What to do >> Which lines contain the string "script"? Please list every one of them.

Material >>
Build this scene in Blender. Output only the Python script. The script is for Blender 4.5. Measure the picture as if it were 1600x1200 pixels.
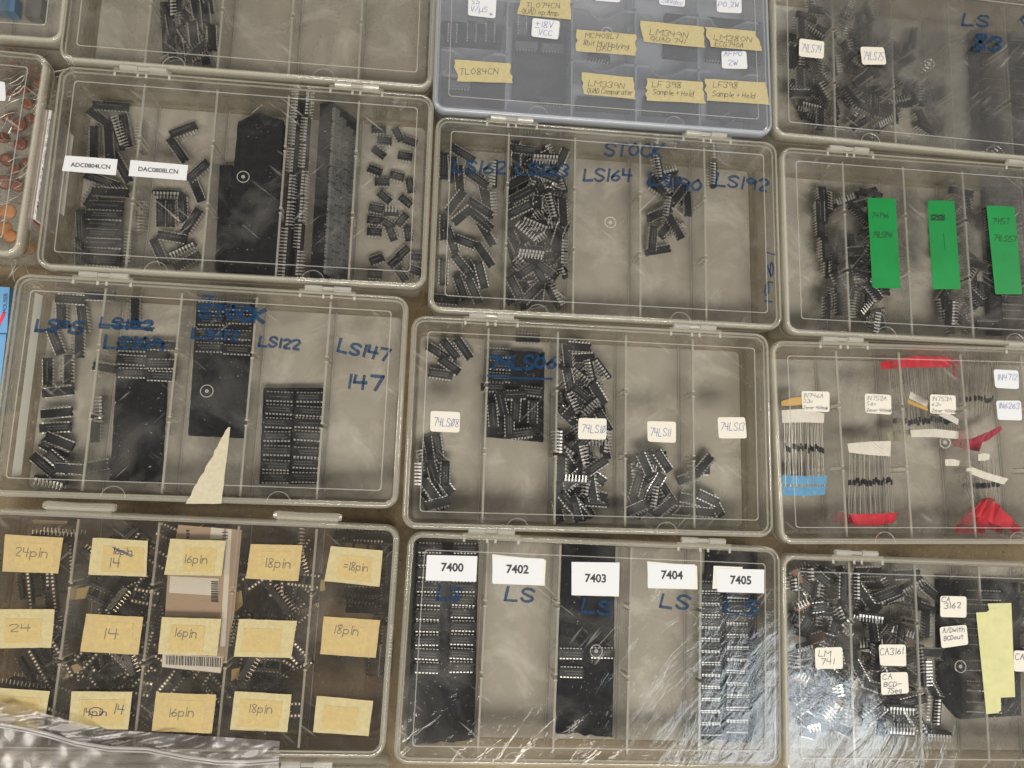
--
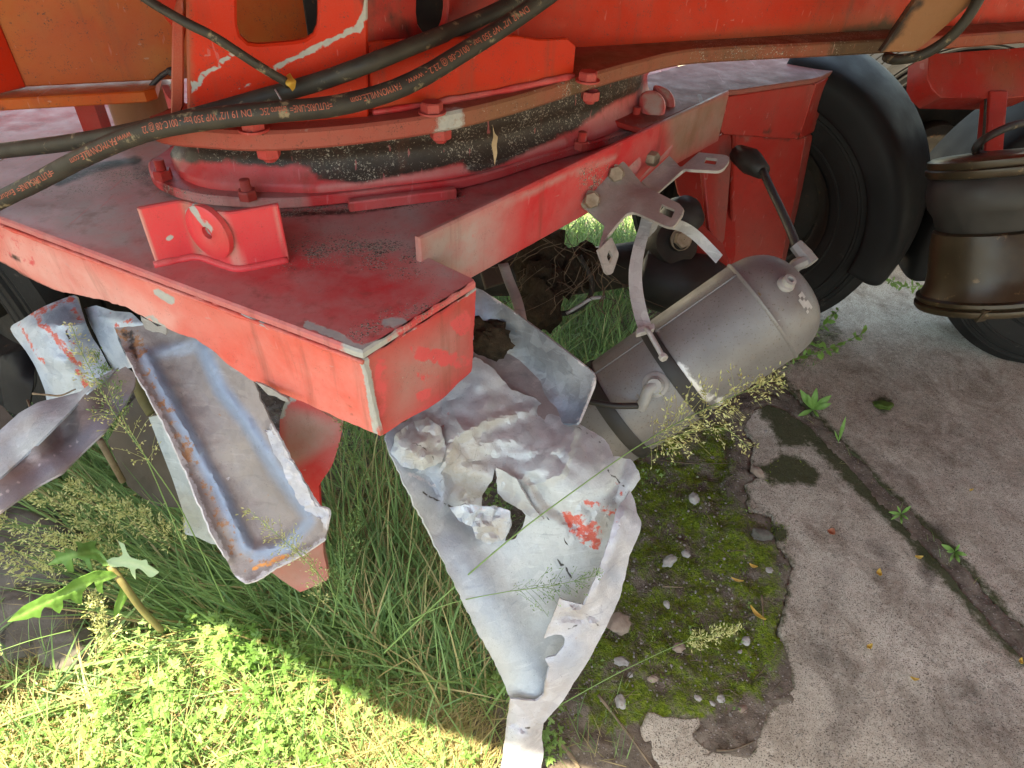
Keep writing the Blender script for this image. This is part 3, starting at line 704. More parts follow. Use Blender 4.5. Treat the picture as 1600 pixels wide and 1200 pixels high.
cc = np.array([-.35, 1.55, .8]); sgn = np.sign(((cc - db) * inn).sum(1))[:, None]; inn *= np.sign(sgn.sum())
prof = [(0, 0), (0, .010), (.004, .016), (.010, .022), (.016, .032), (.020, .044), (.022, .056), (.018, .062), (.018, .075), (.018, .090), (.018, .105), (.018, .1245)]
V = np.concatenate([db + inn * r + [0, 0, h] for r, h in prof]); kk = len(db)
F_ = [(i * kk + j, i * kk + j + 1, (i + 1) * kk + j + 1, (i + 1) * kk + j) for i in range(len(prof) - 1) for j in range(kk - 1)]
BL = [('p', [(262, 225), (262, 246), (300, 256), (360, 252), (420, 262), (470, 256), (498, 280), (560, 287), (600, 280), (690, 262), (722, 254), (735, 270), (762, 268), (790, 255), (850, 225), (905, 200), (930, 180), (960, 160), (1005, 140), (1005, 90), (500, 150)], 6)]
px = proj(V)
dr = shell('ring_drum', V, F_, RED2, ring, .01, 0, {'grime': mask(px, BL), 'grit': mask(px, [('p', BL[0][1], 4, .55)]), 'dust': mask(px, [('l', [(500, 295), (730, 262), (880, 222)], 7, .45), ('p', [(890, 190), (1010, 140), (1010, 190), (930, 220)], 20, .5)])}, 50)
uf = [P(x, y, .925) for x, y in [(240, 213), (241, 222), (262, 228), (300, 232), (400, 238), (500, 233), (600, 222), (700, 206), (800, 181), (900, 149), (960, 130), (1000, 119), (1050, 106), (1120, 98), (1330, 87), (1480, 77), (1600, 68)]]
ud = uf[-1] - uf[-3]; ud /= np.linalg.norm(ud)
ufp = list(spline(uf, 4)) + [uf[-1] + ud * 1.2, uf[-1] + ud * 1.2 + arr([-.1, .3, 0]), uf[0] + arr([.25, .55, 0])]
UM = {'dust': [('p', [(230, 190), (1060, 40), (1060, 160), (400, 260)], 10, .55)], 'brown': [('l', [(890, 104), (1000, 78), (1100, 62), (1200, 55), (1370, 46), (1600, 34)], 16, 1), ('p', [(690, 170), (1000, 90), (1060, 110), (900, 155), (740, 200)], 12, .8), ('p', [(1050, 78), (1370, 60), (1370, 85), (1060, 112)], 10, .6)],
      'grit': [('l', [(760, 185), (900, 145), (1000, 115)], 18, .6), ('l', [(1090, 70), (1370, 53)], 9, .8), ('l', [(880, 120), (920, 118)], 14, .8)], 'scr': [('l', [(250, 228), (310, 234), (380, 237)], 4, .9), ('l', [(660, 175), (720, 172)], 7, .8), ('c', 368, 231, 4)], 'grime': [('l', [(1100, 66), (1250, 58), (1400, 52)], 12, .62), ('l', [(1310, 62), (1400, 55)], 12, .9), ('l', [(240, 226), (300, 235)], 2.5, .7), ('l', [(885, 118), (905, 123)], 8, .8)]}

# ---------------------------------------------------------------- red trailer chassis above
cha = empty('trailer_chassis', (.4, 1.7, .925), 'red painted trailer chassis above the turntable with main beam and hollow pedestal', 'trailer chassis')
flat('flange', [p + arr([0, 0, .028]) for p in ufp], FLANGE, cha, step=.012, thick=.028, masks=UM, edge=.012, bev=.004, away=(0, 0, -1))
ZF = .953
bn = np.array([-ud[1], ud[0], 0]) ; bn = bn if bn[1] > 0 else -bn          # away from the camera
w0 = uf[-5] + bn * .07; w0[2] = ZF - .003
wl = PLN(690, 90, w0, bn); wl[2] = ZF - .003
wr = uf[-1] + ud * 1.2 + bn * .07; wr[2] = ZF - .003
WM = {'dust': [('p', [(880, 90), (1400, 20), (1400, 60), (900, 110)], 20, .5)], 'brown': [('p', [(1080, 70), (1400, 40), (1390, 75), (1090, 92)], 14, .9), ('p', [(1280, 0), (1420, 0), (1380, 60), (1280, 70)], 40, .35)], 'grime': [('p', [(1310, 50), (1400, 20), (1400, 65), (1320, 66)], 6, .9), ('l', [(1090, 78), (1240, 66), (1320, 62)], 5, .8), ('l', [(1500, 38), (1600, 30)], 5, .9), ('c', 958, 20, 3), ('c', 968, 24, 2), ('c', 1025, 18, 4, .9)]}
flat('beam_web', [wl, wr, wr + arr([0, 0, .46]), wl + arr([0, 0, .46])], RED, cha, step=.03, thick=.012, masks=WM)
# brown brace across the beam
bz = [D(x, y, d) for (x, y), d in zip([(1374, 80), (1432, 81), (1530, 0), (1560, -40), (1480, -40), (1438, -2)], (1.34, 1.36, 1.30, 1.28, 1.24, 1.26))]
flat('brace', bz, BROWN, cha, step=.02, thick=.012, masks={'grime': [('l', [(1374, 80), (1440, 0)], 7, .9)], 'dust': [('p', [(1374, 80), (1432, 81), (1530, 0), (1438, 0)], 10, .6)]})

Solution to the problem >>
Build this scene in Blender. Output only the Python script. The script is for Blender 4.5. Measure the picture as if it were 1600x1200 pixels.
Keep writing the Blender script for this image. This is part 3, starting at line 704. More parts follow. Use Blender 4.5. Treat the picture as 1600 pixels wide and 1200 pixels high.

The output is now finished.